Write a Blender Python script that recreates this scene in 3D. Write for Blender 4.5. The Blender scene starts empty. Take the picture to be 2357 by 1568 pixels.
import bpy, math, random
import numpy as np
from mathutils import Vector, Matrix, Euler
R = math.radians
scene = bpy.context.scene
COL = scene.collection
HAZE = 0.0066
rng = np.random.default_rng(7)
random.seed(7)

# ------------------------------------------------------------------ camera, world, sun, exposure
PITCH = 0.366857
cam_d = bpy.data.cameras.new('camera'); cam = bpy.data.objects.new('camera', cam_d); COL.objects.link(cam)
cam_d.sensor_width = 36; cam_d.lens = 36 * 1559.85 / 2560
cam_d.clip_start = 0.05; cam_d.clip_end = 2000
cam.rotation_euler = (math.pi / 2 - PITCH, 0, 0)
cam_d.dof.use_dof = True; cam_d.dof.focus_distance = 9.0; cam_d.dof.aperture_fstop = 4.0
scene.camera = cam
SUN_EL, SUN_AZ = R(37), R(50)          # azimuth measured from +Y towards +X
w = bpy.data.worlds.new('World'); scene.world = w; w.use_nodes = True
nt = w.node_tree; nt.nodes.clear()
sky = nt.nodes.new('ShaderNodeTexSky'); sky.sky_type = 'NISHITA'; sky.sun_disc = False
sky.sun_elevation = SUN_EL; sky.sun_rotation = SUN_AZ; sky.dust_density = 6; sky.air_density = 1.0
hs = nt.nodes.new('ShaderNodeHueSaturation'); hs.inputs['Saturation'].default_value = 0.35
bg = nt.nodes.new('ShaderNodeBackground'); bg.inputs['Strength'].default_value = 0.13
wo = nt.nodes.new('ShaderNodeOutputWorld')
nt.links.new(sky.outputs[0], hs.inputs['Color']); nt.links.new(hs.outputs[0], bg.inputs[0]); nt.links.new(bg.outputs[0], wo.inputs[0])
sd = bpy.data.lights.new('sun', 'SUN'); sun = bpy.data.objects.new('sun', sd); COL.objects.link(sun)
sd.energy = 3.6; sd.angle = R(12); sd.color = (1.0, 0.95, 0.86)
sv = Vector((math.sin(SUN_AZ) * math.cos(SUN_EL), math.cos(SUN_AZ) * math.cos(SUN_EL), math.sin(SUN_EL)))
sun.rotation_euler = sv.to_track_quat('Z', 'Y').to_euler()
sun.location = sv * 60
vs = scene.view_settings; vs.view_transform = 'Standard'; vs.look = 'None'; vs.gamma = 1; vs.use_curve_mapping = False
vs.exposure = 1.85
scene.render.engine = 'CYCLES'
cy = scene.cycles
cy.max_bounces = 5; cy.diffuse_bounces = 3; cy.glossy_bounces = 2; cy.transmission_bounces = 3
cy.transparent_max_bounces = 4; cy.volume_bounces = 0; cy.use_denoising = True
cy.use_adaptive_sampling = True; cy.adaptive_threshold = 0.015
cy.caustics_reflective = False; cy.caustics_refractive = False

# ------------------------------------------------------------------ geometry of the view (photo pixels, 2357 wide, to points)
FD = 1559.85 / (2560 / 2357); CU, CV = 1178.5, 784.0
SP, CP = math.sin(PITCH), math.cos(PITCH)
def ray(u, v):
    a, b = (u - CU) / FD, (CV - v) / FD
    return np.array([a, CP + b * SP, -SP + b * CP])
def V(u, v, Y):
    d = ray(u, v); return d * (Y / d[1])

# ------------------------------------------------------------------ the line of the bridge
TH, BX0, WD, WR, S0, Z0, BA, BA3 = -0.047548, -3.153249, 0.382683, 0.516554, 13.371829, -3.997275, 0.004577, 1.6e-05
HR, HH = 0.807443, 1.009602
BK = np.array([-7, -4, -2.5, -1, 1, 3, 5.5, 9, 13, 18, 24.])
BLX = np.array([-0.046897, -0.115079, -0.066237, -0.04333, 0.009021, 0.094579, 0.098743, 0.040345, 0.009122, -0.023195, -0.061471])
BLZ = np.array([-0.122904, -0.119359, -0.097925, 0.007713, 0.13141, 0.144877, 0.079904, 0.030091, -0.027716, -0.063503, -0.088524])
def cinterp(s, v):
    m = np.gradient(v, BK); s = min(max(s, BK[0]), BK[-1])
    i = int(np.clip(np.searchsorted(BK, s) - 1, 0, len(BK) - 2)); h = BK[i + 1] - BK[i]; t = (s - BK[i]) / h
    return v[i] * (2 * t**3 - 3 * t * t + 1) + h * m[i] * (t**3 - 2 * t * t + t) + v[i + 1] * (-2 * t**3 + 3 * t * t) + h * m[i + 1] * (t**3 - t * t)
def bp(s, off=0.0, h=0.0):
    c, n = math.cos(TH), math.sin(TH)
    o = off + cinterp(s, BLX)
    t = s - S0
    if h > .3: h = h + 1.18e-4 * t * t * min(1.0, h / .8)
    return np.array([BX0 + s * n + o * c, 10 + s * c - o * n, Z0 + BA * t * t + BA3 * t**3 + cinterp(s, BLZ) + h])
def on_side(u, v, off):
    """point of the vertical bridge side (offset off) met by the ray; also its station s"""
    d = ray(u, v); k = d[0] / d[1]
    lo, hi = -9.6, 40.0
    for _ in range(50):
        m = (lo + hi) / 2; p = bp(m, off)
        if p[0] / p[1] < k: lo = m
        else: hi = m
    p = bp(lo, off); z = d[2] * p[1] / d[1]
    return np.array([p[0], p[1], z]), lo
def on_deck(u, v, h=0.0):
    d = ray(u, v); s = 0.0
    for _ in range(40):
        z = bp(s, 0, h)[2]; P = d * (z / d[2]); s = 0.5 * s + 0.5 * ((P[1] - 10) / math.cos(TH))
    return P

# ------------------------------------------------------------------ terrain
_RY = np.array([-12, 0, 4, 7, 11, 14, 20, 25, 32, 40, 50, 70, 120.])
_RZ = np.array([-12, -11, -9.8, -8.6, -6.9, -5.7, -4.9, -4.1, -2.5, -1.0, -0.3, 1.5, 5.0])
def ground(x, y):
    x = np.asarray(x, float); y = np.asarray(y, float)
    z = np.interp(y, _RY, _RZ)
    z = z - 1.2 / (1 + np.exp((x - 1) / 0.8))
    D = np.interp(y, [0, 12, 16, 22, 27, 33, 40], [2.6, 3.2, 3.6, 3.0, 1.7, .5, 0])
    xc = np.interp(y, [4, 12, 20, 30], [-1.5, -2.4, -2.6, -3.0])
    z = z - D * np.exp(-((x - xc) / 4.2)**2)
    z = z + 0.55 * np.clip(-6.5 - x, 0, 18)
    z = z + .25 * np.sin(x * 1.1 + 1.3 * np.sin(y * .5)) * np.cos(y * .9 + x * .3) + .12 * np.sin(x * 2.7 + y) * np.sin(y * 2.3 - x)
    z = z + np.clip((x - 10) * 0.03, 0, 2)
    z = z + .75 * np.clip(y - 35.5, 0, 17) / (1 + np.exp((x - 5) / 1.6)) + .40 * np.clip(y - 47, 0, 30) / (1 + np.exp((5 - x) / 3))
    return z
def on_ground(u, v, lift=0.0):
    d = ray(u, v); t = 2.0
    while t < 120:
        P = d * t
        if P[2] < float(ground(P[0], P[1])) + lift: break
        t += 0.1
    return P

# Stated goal
Copy each line above where the string "pixels" occurs.

# Response for this exercise
Write a Blender Python script that recreates this scene in 3D. Write for Blender 4.5. The Blender scene starts empty. Take the picture to be 2357 by 1568 pixels.
# ------------------------------------------------------------------ geometry of the view (photo pixels, 2357 wide, to points)